Another Year, Another iPhone

Some hold this ritual annually; I manage to only do it every other year. Around midnight on a September evening, a mob of folks huddle around a handful of websites to try to get their hands on the latest and greatest gadget. More often than not, the sites — both the customer front ends and the logistic back ends — crash and drop orders anyway. Eventually the systems recover, only for customers to realize that the hottest items are backordered for months.

This year, we got the iPhone 7.

I’ve only owned iPhones in the smartphone era: I bought the original iPhone1, then upgraded through the 3GS, 4, 5, and 6 (and now 7). It has been a steady two-year cycle for me, initially shaped by two-year carrier contracts and continued afterward via behavioral momentum.

It made me think, though, about how long these upgrade cycles can last, and what motivates the device makers and their users to keep them going.

The upgrade cycles made sense in the first couple of years of smartphone development. There was the introduction of third-party apps; the rapid maturation of Android (and iOS, to a lesser degree); the development of good to great cameras on phones; the experimentation with screen and device sizes. Phones saw such rapid improvement from year to year, from much-improved operating systems to much faster CPUs + GPUs and more RAM + memory to new hardware features like front-facing cameras and motion chips and fingerprint sensors. The advancements felt tangible and substantial, and our powerful pocket computers radiated possibility.

Phone carriers — moreso in the US than elsewhere in the world — really encouraged phone upgrades with 2-year contracts. They essentially subsidized the initial costs of the phones, then made their money back with overpriced voice and data plans. Since the monthly bills didn’t change if customers owned their phones or fell out of contract, it made the most economic sense to just keep renewing contracts and getting a new phone every time. Happily, this system has gone away, but it’s being replaced by a boatload of new plans. Most of them are designed to lock customers to a carrier, thus accomplishing the primary objective of contracts anyway.
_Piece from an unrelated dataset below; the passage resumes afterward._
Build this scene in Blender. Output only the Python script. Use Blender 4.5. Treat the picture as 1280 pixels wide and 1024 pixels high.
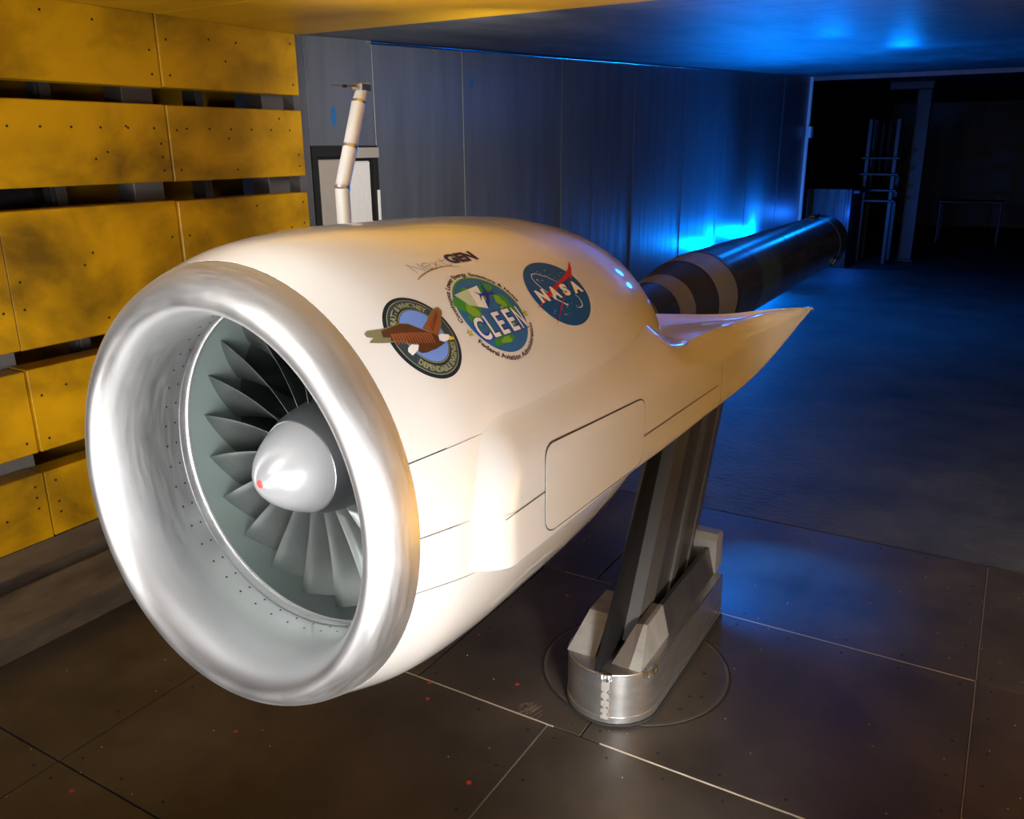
import bpy, bmesh, math, random
from mathutils import Vector, Matrix
from math import pi, sin, cos, radians as R_
random.seed(7)
for o in list(bpy.data.objects): bpy.data.objects.remove(o)
S = bpy.context.scene
COL = S.collection

# ------------------------------------------------------------------ camera
cam = bpy.data.cameras.new('camera'); camo = bpy.data.objects.new('camera', cam); COL.objects.link(camo)
yaw, pit, rol, F = 0.534852783, -0.302229271, -0.00802846974, 1055.68844
fw = Vector((cos(pit)*cos(yaw), cos(pit)*sin(yaw), sin(pit)))
rt = Vector((sin(yaw), -cos(yaw), 0)); up = rt.cross(fw)
rt2 = cos(rol)*rt+sin(rol)*up; up2 = -sin(rol)*rt+cos(rol)*up
m = Matrix((rt2, up2, -fw)).transposed().to_4x4(); m.translation = Vector((0, 0, 1.85)); camo.matrix_world = m
cam.sensor_fit = 'HORIZONTAL'; cam.sensor_width = 36; cam.lens = F/1280*36; cam.clip_start = .05; cam.clip_end = 100
S.camera = camo

# ------------------------------------------------------------------ view, world
S.view_settings.view_transform = 'Standard'; S.view_settings.look = 'None'
S.view_settings.gamma = 1; S.view_settings.use_curve_mapping = False
S.view_settings.exposure = 0.0
w = bpy.data.worlds.new('world'); S.world = w; w.use_nodes = True
w.node_tree.nodes['Background'].inputs[0].default_value = (.5, .6, 1, 1)
w.node_tree.nodes['Background'].inputs[1].default_value = 0.012

# ------------------------------------------------------------------ lights
def area(name, loc, target, size, power, col, sizey=None, spread=None):
    l = bpy.data.lights.new(name, 'AREA'); l.energy = power; l.color = col; l.size = size
    if sizey: l.shape = 'RECTANGLE'; l.size_y = sizey
    if spread: l.spread = R_(spread)
    o = bpy.data.objects.new(name, l); COL.objects.link(o); o.location = loc
    o.rotation_euler = (Vector(target)-Vector(loc)).to_track_quat('-Z', 'Y').to_euler(); return o
def spot(name, loc, target, power, col, ang=60, blend=.6, rad=.05):
    l = bpy.data.lights.new(name, 'SPOT'); l.energy = power; l.color = col; l.spot_size = R_(ang); l.spot_blend = blend; l.shadow_soft_size = rad
    o = bpy.data.objects.new(name, l); COL.objects.link(o); o.location = loc
    o.rotation_euler = (Vector(target)-Vector(loc)).to_track_quat('-Z', 'Y').to_euler(); return o
def point(name, loc, power, col, rad=.05):
    l = bpy.data.lights.new(name, 'POINT'); l.energy = power; l.color = col; l.shadow_soft_size = rad
    o = bpy.data.objects.new(name, l); COL.objects.link(o); o.location = loc; return o
WARM = (1, .93, .84)
BLUE = (0, .20, 1)
area('key_light', (-.85, .95, .75), (.95, 1.0, 1.25), .8, 13.8, (1, .95, .9))
area('side_light', (.30, .16, .80), (.92, .68, 1.22), .3, 3.4, (1, .96, .9))
area('top_front_fill', (.30, .88, 1.95), (.90, 1.0, 1.68), .2, 0.845, (1, .96, .9), spread=60)  # unseen, added to whiten the top of the cowl front
area('inlet_fill', (-.4, .30, 1.45), (.95, 1.2, 1.3), .6, 2.97, (1, .97, .94), spread=70)  # unseen, added to lift the dark intake duct
area('right_lip_fill', (-.35, -.65, 1.15), (.85, 1.2, 1.3), .9, 4.3, (1, .98, .96), spread=46)  # unseen panel, added so the intake lip reflects white
area('foot_fill', (.9, -.1, .5), (2.25, .92, .06), .3, 5.58, (1, .97, .93), spread=45)  # unseen, added to brighten the strut's foot skirt
area('wall_fill', (.5, 1.7, 1.0), (2.5, 3.35, 1.3), .5, 12.6, (1, .95, .85), spread=120)  # unseen, added to brighten the left yellow panels
area('ceiling_bounce_fill', (2.3, 2.2, 1.1), (2.6, 1.3, 2.4), .6, 18.4, (1, .86, .66), spread=110)  # unseen uplight, added for gold bounce off the ceiling
area('right_wall_bounce_fill', (1.8, -.5, .4), (2.3, -1.25, 1.0), .4, 56.16, (1, .86, .66), spread=120)  # unseen, added so the right wall throws gold on the nacelle
area('duct_wall_fill', (3.2, 1.9, 2.1), (5.0, 3.45, 1.6), .4, 11.76, (1, .95, .88), spread=110)  # unseen neutral light, added for the near grey duct wall
area('mast_fill', (1.2, 2.9, 2.2), (2.9, 2.5, 1.8), .25, 1.364, (.95, .98, 1), spread=40)  # unseen, added to keep the mast neutral white
area('duct_floor_fill', (2.9, -.9, 2.2), (4.9, -.6, 0), .5, 20.7, (1, .88, .75), spread=120)  # unseen, added to brighten the duct floor past the step
area('rig_fill', (2.3, -.9, 2.2), (3.0, .95, 1.35), .3, 1.25, (1, .8, .6), spread=40)  # warm unseen light, added for the rig's front bands
point('blue_lamp_wall', (12.9, 3.34, .58), 198, BLUE, .05)
point('blue_lamp_wall_near', (10.9, 3.34, .60), 104.5, BLUE, .05)
point('blue_lamp_far', (16.75, 2.72, .60), 25.92, (.01, .16, 1), .05)
spot('blue_ceiling_wash', (12, 2.4, .5), (9.5, -.2, 2.8), 320, BLUE, 110, 1, .4)
spot('blue_floor_wash', (11.5, 1.2, 2.4), (11.5, 1.6, -.2), 160, BLUE, 130, 1, .3)
point('blue_highlight_fill', (6.8, 1.35, 2.30), 6.3, BLUE, .10)  # no fixture here, added for blue highlights on rig and ceiling
point('blue_highlight_fill_far', (8.6, 1.1, 2.36), 18, BLUE, .10)  # second added source for the same blue highlights, no fixture
spot('blue_wall_fill', (11.5, 1.5, .6), (10.6, 3.45, 1.5), 230, BLUE, 75, 1, .2)  # unseen spot, added to raise the blue on the duct wall
spot('blue_strut_light', (3.75, 1.12, .75), (3.5, .72, .0), 165, BLUE, 56, .9, .03)

# ------------------------------------------------------------------ materials
def mat(name, col, rough=.5, metal=0, spec=.5, coat=0, coat_rough=.05):
    m = bpy.data.materials.new(name); m.use_nodes = True
    b = m.node_tree.nodes['Principled BSDF']
    b.inputs['Base Color'].default_value = (*col, 1); b.inputs['Roughness'].default_value = rough
    b.inputs['Metallic'].default_value = metal; b.inputs['Specular IOR Level'].default_value = spec
    b.inputs['Coat Weight'].default_value = coat; b.inputs['Coat Roughness'].default_value = coat_rough
    return m
def ramp_noise(m, cols, scale=(1, 1, 1), nscale=4, detail=6, rough=.6, pos=None, coords='Object', dist=0, to='Base Color'):
    nt = m.node_tree; b = nt.nodes['Principled BSDF']
    tc = nt.nodes.new('ShaderNodeTexCoord'); mp = nt.nodes.new('ShaderNodeMapping'); mp.inputs['Scale'].default_value = scale
    n = nt.nodes.new('ShaderNodeTexNoise'); n.inputs['Scale'].default_value = nscale; n.inputs['Detail'].default_value = detail
    n.inputs['Roughness'].default_value = rough; n.inputs['Distortion'].default_value = dist
    cr = nt.nodes.new('ShaderNodeValToRGB')
    nt.links.new(tc.outputs[coords], mp.inputs[0]); nt.links.new(mp.outputs[0], n.inputs[0]); nt.links.new(n.outputs[0], cr.inputs[0])
    e = cr.color_ramp.elements
    pos = pos or [i/(len(cols)-1)*.4+.3 for i in range(len(cols))]
    while len(e) < len(cols): e.new(.5)
    for i, (p, c) in enumerate(zip(pos, cols)): e[i].position = p; e[i].color = (*c, 1) if len(c) == 3 else c
    if to: nt.links.new(cr.outputs[0], b.inputs[to])
    return n, cr
def bump(m, scale=(1, 1, 1), nscale=20, strength=.2, dist=.01, detail=4, coords='Object'):
    nt = m.node_tree; b = nt.nodes['Principled BSDF']
    tc = nt.nodes.new('ShaderNodeTexCoord'); mp = nt.nodes.new('ShaderNodeMapping'); mp.inputs['Scale'].default_value = scale
    n = nt.nodes.new('ShaderNodeTexNoise'); n.inputs['Scale'].default_value = nscale; n.inputs['Detail'].default_value = detail
    bp = nt.nodes.new('ShaderNodeBump'); bp.inputs['Strength'].default_value = strength; bp.inputs['Distance'].default_value = dist
    nt.links.new(tc.outputs[coords], mp.inputs[0]); nt.links.new(mp.outputs[0], n.inputs[0]); nt.links.new(n.outputs[0], bp.inputs['Height'])
    nt.links.new(bp.outputs[0], b.inputs['Normal'])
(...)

But in 2016, cell phones have matured, and the yearly upgrades in both software and hardware advance in ever smaller increments. Our smartphones have been “good enough” for a few years now, and there’s now a lower-priced tier in the smartphone marketplace that isn’t as flashy as the flagship phones, but reaches a much wider audience2. At the same time, those flagship phones have gotten more expensive; a high-end smartphone was $400-500 in the 2000s, but in the mid-2010s we have phones that sell for $1000+ with the most storage. Essentially, it’s more expensive to upgrade phones every year (or other year), and there are fewer reasons to get the latest.

If this plays itself out over the next couple of years, we’ll see smartphones shift into the less-exciting market state that PCs have been relegated to for the past decade. With no clear “next computing device” on the horizon, we may go through a period of consumer electronics stagnation.

A breather, if you will.


  1. Only after they dropped the price to a reasonable $400, and even then only after I traded in an iPod touch that had screen issues.

  2. Apple itself sells previous years’ phones at moderate discounts to profit in this market as well.